Featured Post

How To Deal With Gaza After Hamas

Saturday, October 2, 2010

Rob Ford Walks into the Lion's Den

Rob Ford walked into the lion's den last Wednesday night.

One might not normally think of the grandiloquent facade and punctilious interior of The Art Gallery of Ontario as such. But for Ford, who was bringing a message of  fiscal austerity and responsible government to a privileged crowd used to benefiting from taxpayer largess without accountability, the ambiance at what was billed as "Toronto's Arts Debate" was that of an angry mob at a lynching.

Ford didn't have to attend that debate. There have been more debates in this mayoral contest than any other in the history of Toronto. On that day, they had another one scheduled later on. Sometimes, for one reason or another, the candidates miss certain debates.

But Ford is unique among his rivals in that he isn't the type to run away from having to deliver a message that he knows his audience will not want to hear.

Joe Pantalone, Rocco Rossi, and George Smitherman were competing with each other to pander the most to the assembled special interest group who have a strong stake in maintaining their plethora of  taxpayer funding.

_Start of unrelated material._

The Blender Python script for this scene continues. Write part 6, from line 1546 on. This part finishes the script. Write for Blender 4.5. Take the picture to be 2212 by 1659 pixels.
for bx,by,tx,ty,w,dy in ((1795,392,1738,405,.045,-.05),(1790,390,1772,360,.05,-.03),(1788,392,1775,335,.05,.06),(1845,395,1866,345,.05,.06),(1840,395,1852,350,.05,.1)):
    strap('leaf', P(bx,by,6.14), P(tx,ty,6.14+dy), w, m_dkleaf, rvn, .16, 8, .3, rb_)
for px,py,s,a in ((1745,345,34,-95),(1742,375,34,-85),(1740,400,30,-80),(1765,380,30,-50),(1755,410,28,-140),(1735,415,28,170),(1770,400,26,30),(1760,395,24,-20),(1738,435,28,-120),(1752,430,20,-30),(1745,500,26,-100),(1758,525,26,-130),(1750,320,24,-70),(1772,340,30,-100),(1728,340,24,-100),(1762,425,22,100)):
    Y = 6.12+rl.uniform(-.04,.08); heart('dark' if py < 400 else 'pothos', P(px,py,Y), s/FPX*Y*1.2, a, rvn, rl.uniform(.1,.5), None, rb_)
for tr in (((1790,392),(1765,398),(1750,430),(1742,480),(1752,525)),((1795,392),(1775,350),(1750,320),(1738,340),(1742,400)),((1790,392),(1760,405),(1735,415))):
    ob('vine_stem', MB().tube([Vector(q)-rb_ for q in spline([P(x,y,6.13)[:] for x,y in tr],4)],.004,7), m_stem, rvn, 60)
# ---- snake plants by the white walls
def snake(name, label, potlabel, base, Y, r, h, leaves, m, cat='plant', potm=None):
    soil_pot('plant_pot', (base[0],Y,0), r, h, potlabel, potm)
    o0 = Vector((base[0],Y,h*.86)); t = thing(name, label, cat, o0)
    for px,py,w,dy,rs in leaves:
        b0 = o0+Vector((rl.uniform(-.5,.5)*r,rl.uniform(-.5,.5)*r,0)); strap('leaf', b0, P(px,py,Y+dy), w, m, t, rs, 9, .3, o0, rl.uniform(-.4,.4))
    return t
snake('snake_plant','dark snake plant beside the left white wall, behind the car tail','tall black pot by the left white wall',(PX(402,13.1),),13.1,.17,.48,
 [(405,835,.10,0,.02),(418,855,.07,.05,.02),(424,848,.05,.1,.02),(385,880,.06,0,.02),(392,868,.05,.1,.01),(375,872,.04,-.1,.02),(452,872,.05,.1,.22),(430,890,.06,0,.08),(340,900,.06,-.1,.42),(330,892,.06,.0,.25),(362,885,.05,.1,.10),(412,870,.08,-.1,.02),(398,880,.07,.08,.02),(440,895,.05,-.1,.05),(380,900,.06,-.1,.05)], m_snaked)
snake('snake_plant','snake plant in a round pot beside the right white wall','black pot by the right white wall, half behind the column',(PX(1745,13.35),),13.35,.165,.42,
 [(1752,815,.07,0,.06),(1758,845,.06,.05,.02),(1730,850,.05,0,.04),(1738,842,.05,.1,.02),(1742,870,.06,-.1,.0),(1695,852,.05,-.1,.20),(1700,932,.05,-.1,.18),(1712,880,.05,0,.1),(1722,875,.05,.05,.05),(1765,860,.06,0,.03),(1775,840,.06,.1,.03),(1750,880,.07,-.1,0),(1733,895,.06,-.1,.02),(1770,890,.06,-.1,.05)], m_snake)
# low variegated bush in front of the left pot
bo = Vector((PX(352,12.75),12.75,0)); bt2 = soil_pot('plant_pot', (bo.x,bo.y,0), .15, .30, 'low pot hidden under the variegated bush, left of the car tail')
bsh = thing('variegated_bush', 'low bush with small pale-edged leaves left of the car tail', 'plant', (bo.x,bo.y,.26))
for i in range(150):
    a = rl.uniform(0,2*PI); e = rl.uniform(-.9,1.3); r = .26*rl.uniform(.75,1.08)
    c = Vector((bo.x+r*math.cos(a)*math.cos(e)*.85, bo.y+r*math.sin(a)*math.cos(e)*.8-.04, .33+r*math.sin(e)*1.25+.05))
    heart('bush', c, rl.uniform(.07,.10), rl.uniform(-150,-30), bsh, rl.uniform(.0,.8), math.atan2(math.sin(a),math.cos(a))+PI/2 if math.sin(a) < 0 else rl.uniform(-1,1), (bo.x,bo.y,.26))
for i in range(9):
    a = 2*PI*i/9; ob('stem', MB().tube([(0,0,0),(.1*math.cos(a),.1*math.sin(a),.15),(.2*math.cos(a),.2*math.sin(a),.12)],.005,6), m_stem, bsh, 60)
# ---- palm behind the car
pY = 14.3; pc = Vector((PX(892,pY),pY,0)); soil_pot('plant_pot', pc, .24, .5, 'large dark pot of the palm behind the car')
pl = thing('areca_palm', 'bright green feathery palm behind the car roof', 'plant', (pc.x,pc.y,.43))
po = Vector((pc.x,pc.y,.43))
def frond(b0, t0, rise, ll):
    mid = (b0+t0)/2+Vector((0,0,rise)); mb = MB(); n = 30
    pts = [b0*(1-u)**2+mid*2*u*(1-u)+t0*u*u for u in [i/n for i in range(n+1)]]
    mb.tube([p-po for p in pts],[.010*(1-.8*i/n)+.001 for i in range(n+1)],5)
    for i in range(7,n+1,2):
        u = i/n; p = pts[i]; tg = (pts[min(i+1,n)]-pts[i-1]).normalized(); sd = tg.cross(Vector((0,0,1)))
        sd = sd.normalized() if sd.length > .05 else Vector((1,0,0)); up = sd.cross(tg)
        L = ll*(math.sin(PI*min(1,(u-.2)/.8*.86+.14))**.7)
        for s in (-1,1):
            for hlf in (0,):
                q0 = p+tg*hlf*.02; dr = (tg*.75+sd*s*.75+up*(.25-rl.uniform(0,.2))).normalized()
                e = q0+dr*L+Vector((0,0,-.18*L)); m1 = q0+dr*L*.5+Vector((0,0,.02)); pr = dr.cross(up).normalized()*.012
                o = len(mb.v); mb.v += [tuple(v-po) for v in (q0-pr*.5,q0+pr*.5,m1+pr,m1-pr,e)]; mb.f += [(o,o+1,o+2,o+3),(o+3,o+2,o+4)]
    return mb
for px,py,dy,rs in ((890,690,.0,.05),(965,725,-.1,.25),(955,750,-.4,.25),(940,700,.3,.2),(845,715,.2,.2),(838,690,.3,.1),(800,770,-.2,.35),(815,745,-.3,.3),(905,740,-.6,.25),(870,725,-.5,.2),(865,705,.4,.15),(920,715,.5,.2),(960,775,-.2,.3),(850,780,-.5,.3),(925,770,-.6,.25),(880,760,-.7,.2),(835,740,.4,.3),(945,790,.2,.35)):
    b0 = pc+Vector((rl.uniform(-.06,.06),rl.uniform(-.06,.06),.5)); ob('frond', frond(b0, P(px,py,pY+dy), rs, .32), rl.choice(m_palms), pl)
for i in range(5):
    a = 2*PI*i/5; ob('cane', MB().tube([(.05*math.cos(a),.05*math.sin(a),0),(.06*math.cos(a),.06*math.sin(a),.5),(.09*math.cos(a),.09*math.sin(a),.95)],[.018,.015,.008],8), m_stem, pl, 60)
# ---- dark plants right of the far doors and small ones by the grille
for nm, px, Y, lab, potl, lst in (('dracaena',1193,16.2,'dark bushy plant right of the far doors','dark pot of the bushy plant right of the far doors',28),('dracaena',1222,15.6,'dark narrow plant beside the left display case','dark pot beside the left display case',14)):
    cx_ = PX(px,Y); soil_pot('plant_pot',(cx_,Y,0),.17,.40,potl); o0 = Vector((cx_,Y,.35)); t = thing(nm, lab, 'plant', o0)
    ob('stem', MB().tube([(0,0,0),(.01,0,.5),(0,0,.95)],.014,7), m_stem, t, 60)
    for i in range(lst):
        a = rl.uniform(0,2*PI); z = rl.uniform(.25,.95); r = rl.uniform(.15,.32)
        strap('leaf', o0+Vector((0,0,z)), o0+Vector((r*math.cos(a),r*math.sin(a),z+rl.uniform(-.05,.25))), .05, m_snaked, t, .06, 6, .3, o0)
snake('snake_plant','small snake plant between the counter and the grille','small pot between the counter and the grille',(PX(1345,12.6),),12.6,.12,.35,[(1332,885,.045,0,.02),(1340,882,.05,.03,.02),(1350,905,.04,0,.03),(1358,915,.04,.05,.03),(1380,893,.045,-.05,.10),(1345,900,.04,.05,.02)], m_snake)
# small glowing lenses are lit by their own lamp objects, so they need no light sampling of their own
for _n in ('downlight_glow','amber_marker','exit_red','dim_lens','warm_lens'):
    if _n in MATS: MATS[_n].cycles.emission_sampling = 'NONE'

All, with the exception of Ford, committed to increasing the amount of tax dollars that go to "the arts."  Smitherman provided his now-routine and implausible Smither-math equation of freezing taxes, increasing spending and cutting debt. Rossi, whose single-digit polling numbers barely justify his continued presence at these debates, has been bragging on his website about he delivered 'the line of the night' with "It's better to just let him talk."  This referring to one of the times the crowd heckled Ford for saying they would have to look at alternate ways to taxpayer funding, including private sector partnerships, to support arts programs.

I disagree with Rossi's assessment.

For me, the 'line of the night' was when Ford, in the face of a hostile crowd, said, "I'd love to be able to say I'd increase funding for the arts, but I'm not going to make promises I don't know I can keep."

Ford also knew he was going to face resentment when he laid down a very hard and, in that room, unpopular truth when he let them know, "Not everybody cares about this issue as much as you do."

That, in a nutshell, is what differentiates Ford from his rivals.

The city is $330 million dollars behind in road repairs thanks to the neglect of David Miller's administration. We have a $3 Billion dollar debt. The reality is that public spending is going to have to go down, or stay the same, but not go up to fund special interests. That's how Miller got us in this mess.

This debate reminded me why I respect Rob Ford. It's because he respects me enough to tell me the truth, even if he knows I won't like hearing it.

It took courage for Ford to walk into that room, knowing what he was going to face. He may have been booed by a crowd consisting of 400 members of a special interest group, but I anticipate he'll be cheered at the ballot box by the majority of Torontonians who appreciate his looking out for the taxpayers' interests.

You can see the whole debate for yourself and make up your own mind by checking it out at this link.

-- -- -- -- --

Some other interesting notes from this debate:

It was obvious there is a real animosity between Joe Pantalone and George Smitherman.

Far less so than between Pantalone and Ford. The difference is that with Ford and Pantalone, you get two very different visions about the direction they believe the city should go in, but both are honest and up-front individuals. With either, a voter knows what he is choosing and can make that informed choice.

With former McGuinty cabinet minister Smitherman, who knows if he means what he says or what he'll deliver on?  He's changed his message so many times it's not worth the trouble to keep track.

Some notable moments:

Pantalone talked about Smitherman "slithering" away from an answer (Smitherman is often disparagingly called "Slitherman" by his detractors)

Smitherman retorted "that's just rude and a new low for you" { a "short" joke making fun of Pantalone's 5'1" height?}

Pantalone: "being Mayor of Toronto is not a consolation prize for not being premier of Ontario" (that's my runner-up for "line of the night.")

Joe used his "gardening" analogy for Totronto again. I respect Joe, so I wish he's stop using his Chauncey Gardiner line.


Admin said...

The chairman of the AGO who took a snide jab at Ford in his opening remarks, is # 3 on the Ontario sunshine list.

Matthew Teitelbaum, chief executive officer of the Art Gallery of Ontario, collected $981,000 in salary and taxable benefits last year, putting him at number 3 on the sunshine list of Ontario public sector workers earning over $100,000.

Read more: http://www.cbc.ca/consumer/story/2010/03/31/sunshine-list.html#ixzz11VeYz4HP

What a douchebag.

Rustee24 said...

If nothing else comes out of this entire election fiasco, I would really, REALLY like to know why all of the mainstream media, *especially* the supposedly Conservative-leaning National Post, gave George Smitherman an absolute pass on his dubious past, while at the same time attacking Rob Ford mercilessly. I didn't have much respect for the Toronto Star prior to all of this, but now they've lost all credibility.